▶ **AIM OF THE EXERCISE**
Repeat the entire listing exactly.

▶ **Scenes as source code**
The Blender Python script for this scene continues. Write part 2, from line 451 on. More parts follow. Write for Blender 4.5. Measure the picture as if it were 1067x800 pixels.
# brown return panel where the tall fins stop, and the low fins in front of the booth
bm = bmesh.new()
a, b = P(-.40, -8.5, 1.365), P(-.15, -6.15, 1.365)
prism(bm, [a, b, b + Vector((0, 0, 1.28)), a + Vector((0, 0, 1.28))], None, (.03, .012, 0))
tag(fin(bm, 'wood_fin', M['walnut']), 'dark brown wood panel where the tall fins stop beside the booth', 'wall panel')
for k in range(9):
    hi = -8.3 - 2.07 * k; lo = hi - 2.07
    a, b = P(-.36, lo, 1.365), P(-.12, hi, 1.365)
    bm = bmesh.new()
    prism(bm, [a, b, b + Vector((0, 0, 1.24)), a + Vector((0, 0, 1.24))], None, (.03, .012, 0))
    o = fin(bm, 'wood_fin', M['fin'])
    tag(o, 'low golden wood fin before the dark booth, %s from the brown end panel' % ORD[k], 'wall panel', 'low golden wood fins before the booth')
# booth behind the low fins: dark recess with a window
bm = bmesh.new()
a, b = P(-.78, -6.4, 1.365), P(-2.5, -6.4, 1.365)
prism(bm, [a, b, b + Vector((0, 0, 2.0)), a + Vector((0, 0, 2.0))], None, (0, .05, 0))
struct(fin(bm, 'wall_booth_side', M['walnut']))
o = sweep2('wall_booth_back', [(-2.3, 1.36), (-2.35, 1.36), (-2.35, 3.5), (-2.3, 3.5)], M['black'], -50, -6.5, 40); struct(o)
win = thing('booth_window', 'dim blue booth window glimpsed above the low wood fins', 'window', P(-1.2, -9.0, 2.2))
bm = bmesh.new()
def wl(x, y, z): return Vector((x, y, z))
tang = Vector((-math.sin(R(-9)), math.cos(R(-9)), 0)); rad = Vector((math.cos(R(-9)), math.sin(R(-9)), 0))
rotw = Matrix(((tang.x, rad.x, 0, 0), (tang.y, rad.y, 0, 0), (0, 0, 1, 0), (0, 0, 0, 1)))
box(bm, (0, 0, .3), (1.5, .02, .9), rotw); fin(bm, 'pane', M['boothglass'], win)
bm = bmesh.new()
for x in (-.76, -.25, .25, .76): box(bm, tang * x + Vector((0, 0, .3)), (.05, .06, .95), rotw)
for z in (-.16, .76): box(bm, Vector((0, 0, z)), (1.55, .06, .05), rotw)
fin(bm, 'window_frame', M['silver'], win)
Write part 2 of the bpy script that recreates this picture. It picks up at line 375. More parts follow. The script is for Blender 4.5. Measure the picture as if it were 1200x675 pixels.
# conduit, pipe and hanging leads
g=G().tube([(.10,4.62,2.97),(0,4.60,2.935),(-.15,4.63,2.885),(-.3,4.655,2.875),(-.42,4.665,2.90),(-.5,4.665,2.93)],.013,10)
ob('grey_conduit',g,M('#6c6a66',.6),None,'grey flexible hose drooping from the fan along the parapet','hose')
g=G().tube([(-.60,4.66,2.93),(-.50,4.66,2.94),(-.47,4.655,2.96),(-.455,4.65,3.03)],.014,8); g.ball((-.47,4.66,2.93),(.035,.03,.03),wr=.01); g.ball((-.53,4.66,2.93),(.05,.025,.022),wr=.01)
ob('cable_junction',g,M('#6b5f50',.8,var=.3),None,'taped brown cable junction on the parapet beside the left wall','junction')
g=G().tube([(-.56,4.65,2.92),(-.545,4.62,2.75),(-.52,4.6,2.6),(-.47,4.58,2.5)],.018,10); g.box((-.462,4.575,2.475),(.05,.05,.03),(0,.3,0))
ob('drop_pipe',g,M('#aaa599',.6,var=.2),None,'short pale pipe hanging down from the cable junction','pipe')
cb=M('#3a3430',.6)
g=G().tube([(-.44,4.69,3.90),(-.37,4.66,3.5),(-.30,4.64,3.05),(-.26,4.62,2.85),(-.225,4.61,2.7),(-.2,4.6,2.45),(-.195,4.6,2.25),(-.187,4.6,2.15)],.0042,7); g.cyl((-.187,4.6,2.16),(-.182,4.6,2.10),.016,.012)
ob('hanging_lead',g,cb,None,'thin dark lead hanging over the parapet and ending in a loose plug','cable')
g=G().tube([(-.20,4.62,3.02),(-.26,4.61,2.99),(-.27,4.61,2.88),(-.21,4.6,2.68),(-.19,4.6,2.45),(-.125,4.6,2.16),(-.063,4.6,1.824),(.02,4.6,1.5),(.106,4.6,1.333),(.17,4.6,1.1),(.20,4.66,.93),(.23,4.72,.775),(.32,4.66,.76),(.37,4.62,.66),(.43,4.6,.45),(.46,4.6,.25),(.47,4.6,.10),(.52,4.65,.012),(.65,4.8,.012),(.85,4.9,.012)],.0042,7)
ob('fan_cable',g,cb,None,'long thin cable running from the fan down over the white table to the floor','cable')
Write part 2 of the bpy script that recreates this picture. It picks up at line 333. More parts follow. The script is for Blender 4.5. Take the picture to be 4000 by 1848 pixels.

▶ **FINAL RESULT**
The Blender Python script for this scene continues. Write part 2, from line 451 on. More parts follow. Write for Blender 4.5. Measure the picture as if it were 1067x800 pixels.
# brown return panel where the tall fins stop, and the low fins in front of the booth
bm = bmesh.new()
a, b = P(-.40, -8.5, 1.365), P(-.15, -6.15, 1.365)
prism(bm, [a, b, b + Vector((0, 0, 1.28)), a + Vector((0, 0, 1.28))], None, (.03, .012, 0))
tag(fin(bm, 'wood_fin', M['walnut']), 'dark brown wood panel where the tall fins stop beside the booth', 'wall panel')
for k in range(9):
    hi = -8.3 - 2.07 * k; lo = hi - 2.07
    a, b = P(-.36, lo, 1.365), P(-.12, hi, 1.365)
    bm = bmesh.new()
    prism(bm, [a, b, b + Vector((0, 0, 1.24)), a + Vector((0, 0, 1.24))], None, (.03, .012, 0))
    o = fin(bm, 'wood_fin', M['fin'])
    tag(o, 'low golden wood fin before the dark booth, %s from the brown end panel' % ORD[k], 'wall panel', 'low golden wood fins before the booth')
# booth behind the low fins: dark recess with a window
bm = bmesh.new()
a, b = P(-.78, -6.4, 1.365), P(-2.5, -6.4, 1.365)
prism(bm, [a, b, b + Vector((0, 0, 2.0)), a + Vector((0, 0, 2.0))], None, (0, .05, 0))
struct(fin(bm, 'wall_booth_side', M['walnut']))
o = sweep2('wall_booth_back', [(-2.3, 1.36), (-2.35, 1.36), (-2.35, 3.5), (-2.3, 3.5)], M['black'], -50, -6.5, 40); struct(o)
win = thing('booth_window', 'dim blue booth window glimpsed above the low wood fins', 'window', P(-1.2, -9.0, 2.2))
bm = bmesh.new()
def wl(x, y, z): return Vector((x, y, z))
tang = Vector((-math.sin(R(-9)), math.cos(R(-9)), 0)); rad = Vector((math.cos(R(-9)), math.sin(R(-9)), 0))
rotw = Matrix(((tang.x, rad.x, 0, 0), (tang.y, rad.y, 0, 0), (0, 0, 1, 0), (0, 0, 0, 1)))
box(bm, (0, 0, .3), (1.5, .02, .9), rotw); fin(bm, 'pane', M['boothglass'], win)
bm = bmesh.new()
for x in (-.76, -.25, .25, .76): box(bm, tang * x + Vector((0, 0, .3)), (.05, .06, .95), rotw)
for z in (-.16, .76): box(bm, Vector((0, 0, z)), (1.55, .06, .05), rotw)
fin(bm, 'window_frame', M['silver'], win)
Write part 2 of the bpy script that recreates this picture. It picks up at line 375. More parts follow. The script is for Blender 4.5. Measure the picture as if it were 1200x675 pixels.
# conduit, pipe and hanging leads
g=G().tube([(.10,4.62,2.97),(0,4.60,2.935),(-.15,4.63,2.885),(-.3,4.655,2.875),(-.42,4.665,2.90),(-.5,4.665,2.93)],.013,10)
ob('grey_conduit',g,M('#6c6a66',.6),None,'grey flexible hose drooping from the fan along the parapet','hose')
g=G().tube([(-.60,4.66,2.93),(-.50,4.66,2.94),(-.47,4.655,2.96),(-.455,4.65,3.03)],.014,8); g.ball((-.47,4.66,2.93),(.035,.03,.03),wr=.01); g.ball((-.53,4.66,2.93),(.05,.025,.022),wr=.01)
ob('cable_junction',g,M('#6b5f50',.8,var=.3),None,'taped brown cable junction on the parapet beside the left wall','junction')
g=G().tube([(-.56,4.65,2.92),(-.545,4.62,2.75),(-.52,4.6,2.6),(-.47,4.58,2.5)],.018,10); g.box((-.462,4.575,2.475),(.05,.05,.03),(0,.3,0))
ob('drop_pipe',g,M('#aaa599',.6,var=.2),None,'short pale pipe hanging down from the cable junction','pipe')
cb=M('#3a3430',.6)
g=G().tube([(-.44,4.69,3.90),(-.37,4.66,3.5),(-.30,4.64,3.05),(-.26,4.62,2.85),(-.225,4.61,2.7),(-.2,4.6,2.45),(-.195,4.6,2.25),(-.187,4.6,2.15)],.0042,7); g.cyl((-.187,4.6,2.16),(-.182,4.6,2.10),.016,.012)
ob('hanging_lead',g,cb,None,'thin dark lead hanging over the parapet and ending in a loose plug','cable')
g=G().tube([(-.20,4.62,3.02),(-.26,4.61,2.99),(-.27,4.61,2.88),(-.21,4.6,2.68),(-.19,4.6,2.45),(-.125,4.6,2.16),(-.063,4.6,1.824),(.02,4.6,1.5),(.106,4.6,1.333),(.17,4.6,1.1),(.20,4.66,.93),(.23,4.72,.775),(.32,4.66,.76),(.37,4.62,.66),(.43,4.6,.45),(.46,4.6,.25),(.47,4.6,.10),(.52,4.65,.012),(.65,4.8,.012),(.85,4.9,.012)],.0042,7)
ob('fan_cable',g,cb,None,'long thin cable running from the fan down over the white table to the floor','cable')
Write part 2 of the bpy script that recreates this picture. It picks up at line 333. More parts follow. The script is for Blender 4.5. Take the picture to be 4000 by 1848 pixels.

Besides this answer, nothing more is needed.